No te engañes. ¿Qué es lo que verdaderamente quieres? ¿Es hora de dejar de soñar? ¿Cuál es la realidad?

Fue un golpe duro, por supuesto. ¿Se esfumaron los anhelos? Salió el sol. Imagino que dejó de llover, que conseguí dormirme, que evité la hipotermia. Varios ciclistas están coronando el puerto, así que supongo que será tarde. No me paro a desayunar. La ropa está seca; el saco y la esterilla, también. Como si nada hubiera sucedido. No hay un solo charco, no sopla el viento, mi cabeza está llena de dudas. Las dos caras de Peñanegra.

Bajo a Piedrahita, el primer pueblo, a quince kilómetros, sin fijarme en el asfalto, sin saber muy bien cómo trazo las curvas, en trance. ¿Es posible dejar la mente en blanco? Yo la dejo. Soy un zombie, giro de forma autómata. ¿Cuánto permanece un susto en el cuerpo?

Creo que en aquel descenso no era yo, que una parte de mí se había quedado en lo alto de Peñanegra. ¿Una parte o todo el viaje?

Me indigna la gente del pueblo, que caminen con normalidad, que charlen de temas banales, que nadie se percate de lo que ha sucedido 900 metros más arriba; tras pedir el café, lo digo. Se le digo al camarero, a los de la barra, a los que fuman en la puerta, y se lo hubiera dicho al alcalde de haber aparecido por allí. Yo escuché algo a las cinco, fue la máxima muestra de empatía que recibí.

Va a ser un día de pensar mucho, de hablar poco. En Hoyorredondo me persigue un perro. En La Carrera hablo con los de la radio, y no sé cómo habrá sonado mi voz porque una vecina me ofrece agua. Subo el puerto del Tremedal sin dificultad, sin una queja por el calor. Me basta un caño de agua en Becedas para empaparme y cocinar. Todo me parece sencillo. ¿Qué se supone que debo hacer? Hoy tengo el puerto más exigente y el más alto. ¿Hago noche allí? Ni siquiera es obligatorio subirlo. ¿No me voy a dar un descanso? ¿Un descanso o una renuncia? Una tregua. No.

La Covatilla tiene kilómetros realmente complicados. A mí me da igual las rampas, no me intimida ningún porcentaje, al revés, busco esa dureza. Pero hay dos detalles que no soporto: las carreteras anchas y el viento. La Covatilla tiene ambas.

Lo podía suponer, porque es una estación de esquí, pero albergaba la esperanza de que al final desapareciera un carril. Nada. Mientras progreso por unas rectas que no tienen final, a cinco kilómetros por hora, con el viento de azote, mantengo el monólogo. ¿Te vas a quedar otra vez arriba? Intento que el vendaval de Peñanegra no me condicione. No me puedo achantar por un tropiezo, no voy a cambiar por una tromba de agua. Fue un aviso, pasas del cielo a la miseria en segundos. Tendré más cuidado, pero no pienso renunciar a esto.

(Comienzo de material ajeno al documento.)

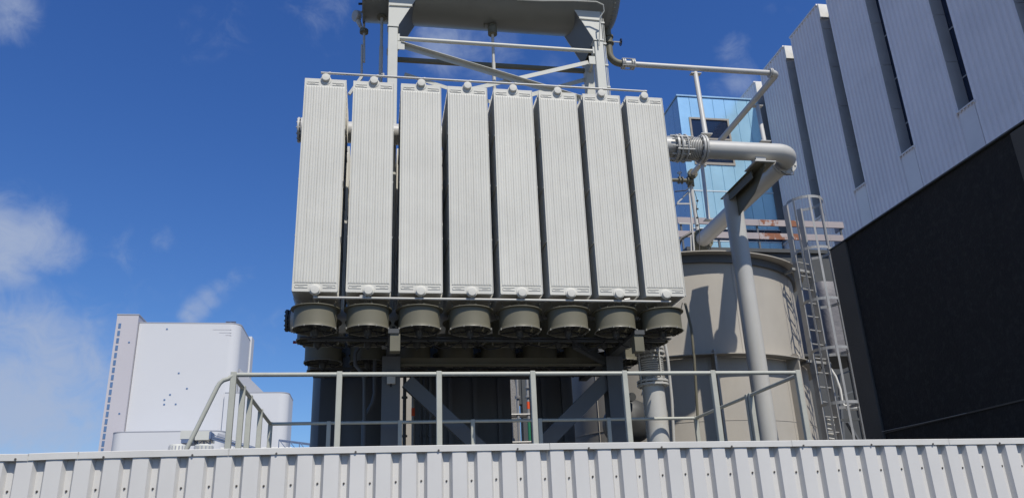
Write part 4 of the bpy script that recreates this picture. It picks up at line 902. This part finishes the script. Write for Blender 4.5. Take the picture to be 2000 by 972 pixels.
# ================================================================== CAGED LADDER
ld = thing('caged_ladder', 'galvanised caged ladder on the right side of the round tank', 'ladder', (8.4, 13.9, 0))
A0, A1 = Vector((8.27, 13.85, 0)), Vector((8.66, 14.0, 0)); ZL = 8.01
rd = (A1 - A0).normalized(); nd = Vector((rd.y, -rd.x, 0))
for a in (A0, A1):
    mb = MB(); mb.bar(a + Vector((0, 0, 2.0)), a + Vector((0, 0, ZL)), .045, .11, upv=nd); 
    for k in range(3): z_ = 2.6 + k * 1.9; mb.bar(a + Vector((0, 0, z_)), a + Vector((0, 0, z_ + .25)), .055, .12, upv=nd)
    part('stringer', mb, 'alu', ld)
z_ = 2.3
while z_ < 6.9: part('rung', MB().cyl(A0 + Vector((0, 0, z_)), A1 + Vector((0, 0, z_)), .016, n=8), 'alu', ld); z_ += .28
hc = (A0 + A1) / 2; hw = (A1 - A0).length / 2
def hoop(z, rr=.36):
    c = hc + nd * .30 + Vector((0, 0, z)); pts = [A0 + Vector((0, 0, z)) - rd * .02] + [c + rd * (rr * math.cos(R(a))) * 1.0 + nd * (rr * math.sin(R(a))) for a in range(200, -21, -12)][0:0]
    out = [A0 + Vector((0, 0, z))]
    for a in range(205, -26, -10):
        out.append(c - rd * (-rr * math.cos(R(a))) + nd * (rr * math.sin(R(a))))
    out.append(A1 + Vector((0, 0, z))); return out
def strapbm(pts, w, th=.006):
    mb = MB(); n = len(pts)
    for i in range(n - 1):
        mb.bar(pts[i], pts[i + 1], th, w, upv=(0, 0, 1))
    return mb
hz = [ZL - .03, 6.90, 5.86, 4.9, 3.88, 2.9]
for z in hz: part('cage_hoop', strapbm(hoop(z), .055), 'alu', ld)
for i in (4, 9, 13, 16, 20):
    p = hoop(0)[i]; c = hc + nd * .3; o_ = (p - c).normalized() * .006; part('cage_strap', MB().bar(p + o_ + Vector((0, 0, 2.6)), p + o_ + Vector((0, 0, ZL)), .006 if False else .04, .006, upv=(p - c).normalized()), 'alu', ld)
for z in (6.62, 4.75, 3.0):
    mb = MB(); 
    for a in (A0, A1): mb.bar(a + Vector((0, 0, z)), a - nd * .30 + Vector((0, 0, z)), .05, .05)
    mb.bar(A0 - rd * .12 - nd * .02 + Vector((0, 0, z)), A1 + rd * .12 - nd * .02 + Vector((0, 0, z)), .04, .05); part('wall_bracket', mb, 'alu', ld)

# silver wrapped box
p, q = at(1599, 545, Y=16.6), at(1656, 690, Y=16.6); mb = MB()
import mathutils
random.seed(3)
secs = []
for k in range(9):
    z_ = q.z + (p.z - q.z) * k / 8; row = []
    for i in range(24):
        a = 2 * math.pi * i / 24; sx = (q.x - p.x) / 2 + .15; sy = .7; ca, sa = math.cos(a), math.sin(a); e = .35
        rr = random.uniform(.97, 1.03) * (1 if k < 7 else .96 if k == 7 else .82)
        row.append(((p.x + q.x) / 2 + .15 + sx * rr * math.copysign(abs(ca) ** e, ca), 17.3 + sy * rr * math.copysign(abs(sa) ** e, sa), z_))
    row.append(row[0]); secs.append(row)
mb.sheet(secs); mb._add(secs[-1][:-1], [tuple(range(24))]); mb._add(secs[0][:-1], [tuple(range(24))[::-1]])
bmesh.ops.remove_doubles(mb.bm, verts=mb.bm.verts[:], dist=.001)
solo('wrapped_unit', mb, 'foil', 'crumpled silver grey wrapped unit between the ladder and the black wall', 'insulated unit', ang=60)
mb = MB(); b0, b1 = q.x - 1.3, q.x + .5
for xx in (b0 + .3, b1 - .2): mb.bar((xx, 17, 0), (xx, 17, q.z - .06), .12)
mb.box(b0, b1 + .2, 16.6, 18.0, q.z - .06, q.z - .004); solo('unit_stand', mb, 'dark', 'dark steel stand below the silver wrapped unit', 'frame')
# white bent pipe, louvres and stair bits low behind the ladder
mb = MB(); Yw = 16.0; mb.tube([at(a, b, Y=Yw) for a, b in ((1621, 718), (1632, 735), (1641, 760), (1645, 785), (1650, 794), (1662, 797), (1700, 797))], .03, 10); mb.cyl(at(1650, 795, Y=Yw), at(1700, 795, Y=Yw), .06, n=12)
solo('white_bent_pipe', mb, 'white', 'bright bent pipe low behind the ladder cage', 'pipe')
lv = thing('louvre_grille', 'small sunlit louvre grille low behind the foot of the ladder', 'grille', tuple(at(1625, 860, Y=16.4)))
for k in range(6):
    p, q = at(1614, 818 + k * 9.0, Y=16.4), at(1633 - (k % 3) * 2, 821 + k * 9.0, Y=16.4); part('slat', MB().bar(p, q, .10, .015), 'white', lv)
part('grille_frame', MB().bar(at(1611, 812, Y=16.45), at(1616, 870, Y=16.45), .04).bar(at(1636, 812, Y=16.45), at(1641, 870, Y=16.45), .04).bar(at(1634, 820, Y=16.45), at(1680, 818, Y=16.45), .05), 'dark', lv)
mb = MB(); mb.bar(at(1637, 732, Y=17), at(1660, 724, Y=17), .03); mb.bar(at(1632, 775, Y=17), at(1665, 764, Y=17), .03); mb.bar(at(1655, 824, Y=17), at(1680, 868, Y=17), .12, .05); mb.bar(at(1637, 732, Y=17), at(1650, 880, Y=17), .05)
solo('stair_rail', mb, 'darktank', 'thin dark stair rails between the ladder cage and the wall pier', 'railing')

# rusty guard rails behind the ladder
gr = thing('rusty_guard_rail', 'two faded horizontal boards with rust patches in front of the blue building', 'railing', (13.3, 24, 0))
for (ya, yb) in ((426, 441), (452, 465)):
    a, m0, m1, b = at(1322, ya, Y=24), at(1481, ya + 3, Y=24), at(1545, ya + 3, Y=24), at(1646, ya + 8, Y=24); th = at(1480, ya + 3, Y=24).z - at(1480, ya + 15, Y=24).z
    z_ = m0.z
    for (x0, x1, mm, lb) in ((a.x, m0.x, 'rail2', None), (m0.x, m1.x + .35, 'rust', 'board with rusty brown patches'), (m1.x + .35, b.x, 'rail2', None)):
        part('guard_board', MB().box(x0 + .004, x1 - .004, 23.97, 24.02, z_ - th, z_, .004), mm, gr, label=lb)
    part('end_return', MB().box(b.x - .05, b.x, 24.03, 24.5, z_ - th, z_), 'rail2', gr)
for px in (1330, 1400, 1478, 1560, 1640): X_ = at(px, 440, Y=24.05).x; part('post', MB().box(X_ - .03, X_ + .03, 24.03, 24.09, 10.26, 12.05), 'darktank', gr)
solo('flat_roof', MB().box(9.6, 19.0, 22.0, 27.9, 10.23, 10.26), 'dark', None, None, kind='structure')

# ================================================================== RAILING
RZt = 3.295; px0 = -1.36; prx = 4.62; fy, by = 8.0, 11.08
rl = thing('handrail', 'grey green tubular handrail round the platform in front of the stand', 'railing', (1.6, 8, 0))
posts = [-1.36, -.35, .64, 1.61, 2.60, 3.59, 4.58]
for xx in posts:
    mb = MB(); mb.box(xx - .0275, xx + .0275, fy - .012, fy + .043, 2.05, RZt + .028, .004); part('post', mb, 'rail', rl)
mb = MB()
for a, b in zip(posts[:-1], posts[1:]): mb.cyl((a + .028, fy + .01, RZt), (b - .028, fy + .01, RZt), .022, n=16)
part('top_rail', mb, 'rail', rl)
mb = MB(); mb.cyl((px0, fy + .05, RZt - .012), (px0, by - .02, RZt - .012), .022, n=14); part('side_rail', mb, 'rail', rl)
mb = MB(); mb.cyl((prx, fy + .05, RZt - .012), (prx, by - .02, RZt - .012), .022, n=14); part('side_rail', mb, 'rail', rl)
mb = MB(); mb.cyl((px0, by, RZt - .012), (prx, by, RZt - .012), .022, n=14); part('back_rail', mb, 'rail', rl)
for xx, yy in ((px0, 8.62), (px0, 9.15), (px0, 10.05), (px0, by), (prx, 9.27), (prx, 9.36), (prx, by), (-.6, by), (.35, by), (1.35, by), (2.3, by), (3.3, by)):
    part('post', MB().box(xx - .0275, xx + .0275, yy - .0275, yy + .0275, 2.05, RZt + .012, .004), 'rail', rl)
e = [Vector((px0, fy + .01, RZt)), at(446, 739, Y=fy), at(436, 742, Y=fy), at(429, 748, Y=fy), at(424, 756, Y=fy), at(365, 875, Y=fy), at(340, 925, Y=fy)]
mb = MB(); mb.tube(e, .022, 12); part('stair_rail', mb, 'rail', rl)
pf = thing('platform', 'steel grating platform hidden behind the fence under the handrail', 'platform', (1.6, 9.5, 0))
part('grating', MB().box(-1.45, 4.72, 7.9, 11.2, 1.97, 2.05), 'grating', pf)
for xx in (-1.3, 1.6, 4.55):
    for yy in (8.1, 11.0): part('leg', MB().box(xx - .05, xx + .05, yy - .05, yy + .05, 0, 1.968), 'frame', pf)
mb = MB()
for k in range(9): mb.box(-1.5 - .25 * (k + 1), -1.5 - .25 * k, 7.9, 8.8, 1.97 - .2 * (k + 1), 2.0 - .2 * (k + 1))
part('stair_tread', mb, 'grating', pf)

for o in list(bpy.data.objects):
    if '_loc' in o: del o['_loc']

La cima es un enorme aparcamiento donde Macu, su marido y su hija caminan con una cámara y un dron; pretenden convertirlo en un autocine de verano. Me lo cuentan con la ilusión de los inicios, y también que este año la Vuelta pasará por su pueblo, Candelario, y que finalizará justo donde quiero quedarme a dormir, a dos mil metros de altura. Aún se conservan en el suelo las pintadas de ediciones anteriores. Conforme avanza la conversación soy consciente de que se acabó el debate: ya no me dará tiempo a bajar.

Son más de las once, y ahora que solo veo estrellas, el cielo me parece más limpio que ningún día, y me alegro de haberme quedado. Hace frío, pero sigo paseando por la explanada, y ni siquiera me importa ver relámpagos a lo lejos, como bolas de fuego, cada vez más cerca, porque cuando llevas siete días durmiendo al aire, la tienda de campaña te parece un hogar, algo cálido y confortable, familiar, y me siento más protegido que nunca, por mucho que no deje de ser una minúscula tienda verde sujetada con cuatro piedras que aguanta como puede el viento de la Covatilla.